Mark Woodworth presented a conundrum. While occupancy across the industry has maintained a more-than-healthy percentage since 2010, ADR has not been growing in tandem since Q2 2015.

Modeled ADR - CBRE HOtels' Amercias Research, STR Q2 2018.

Modeled ADR - CBRE HOtels' Amercias Research, STR Q2 2018.

Historically, and rationally, as the law of supply and demand would dictate, occupancy and ADR have remained tethered in their growth and decline. This recent anomaly, or at minimum abnormality, coupled with John Hach’s analysis showing softness in on-the-books reservations for 2019 gives pause for concern, or at least potentially re-considering a less aggressive RevPAR growth projection for the 2019 budgets currently being planned.

Woodworth mentioned that CBRE has come up with 15 different hypotheses as to what could be causing this so-called conundrum, and I’m sure you may be thinking of a few yourself right now, but one thing is clear, if ADR isn’t rising in lock-step with occupancy, you will need to squeeze every dollar out of your Net RevPAR with an intelligent revenue strategy. Jennifer Hill spoke at length about the different ‘types’ of revenue that can help revenue managers and strategists compare each channel or source of business apples-to-apples by removing the costs of acquisition they incur. Having this depth of data is often the hard part, but Kalibri Labs has spent the last six years building a best-in-class database of over 31,000 hotels across the U.S. that not only tabulates ADR, Occupancy and RevPAR, but tracks the cost of acquisition so you can see beyond what might appear on a hotel’s P&L, the Hotel-Collected Revenue.

Hill explained that understanding the Guest-Paid Revenue, or the rate the guest actually transacts when they book, is very important and is often, depending on the booking channel, far different than what would be remitted back to the hotel by a third party. It is also critical that those costs of acquisition are considered and tracked when formulating your 2019 budget or any time you’re thinking of making a shift in your hotel’s revenue strategy. COPE Revenue, she joked, is your way of ‘coping with third-party acquisition costs,’ but it is a very real and important acronym in the revenue strategy vocabulary she presented, meaning Contribution to Operating Profit and Expense (COPE). COPE Revenue is, simply, Guest-Paid Revenue with all direct transaction-related costs removed. Going one step further, by also removing sales and marketing expenses, a hotel can view their Net Revenue.

So how do you get your hands on this level of data?

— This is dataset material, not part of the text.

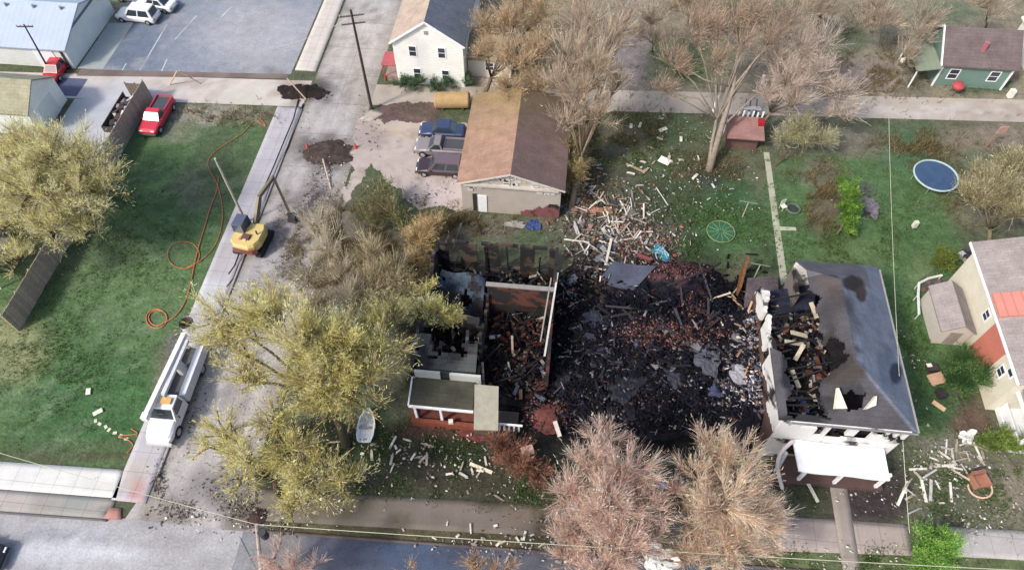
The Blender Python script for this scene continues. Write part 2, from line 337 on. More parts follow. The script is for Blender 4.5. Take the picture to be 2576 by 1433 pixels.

Our ETL (extract, transform and load) process normalizes guest folio datasets from brands across the industry, including the channel and rate category through which the guest booked, when they booked, whether they are a loyalty member, and the acquisition costs associated with that transaction, such as commissions (retail or wholesale), loyalty investment, and channel costs.  This data is used to derive Guest-Paid and COPE Revenue from the Hotel-Collected Revenue total that a hotel is accustomed to seeing. With this information, revenue strategists can draw much more valuable insights understanding where lies the most profitable business and then develop an action plan to go after it.

So how could you use these insights?

If you are a DORM or asset manager, for starters, you would want to utilize Hummingbird PXM, our hotel revenue strategy digital platform, that shows your business mix using the detailed revenue types outlined and defined above, but also allows comparison and benchmarking to a customized benchmark group or selected comp set. Hummingbird PXM refreshes data every month, so it most definitely should be part of your ongoing revenue strategy discussions and decision-making process. For all the reasons highlighted at the HSMAI State of the Industry event, this budgeting season is the ideal time to understand all the intricacies of your market, and benchmark against your hotel’s revenue performance in order to better prepare your hotel for what could be an uncertain 2019 in Washington, DC.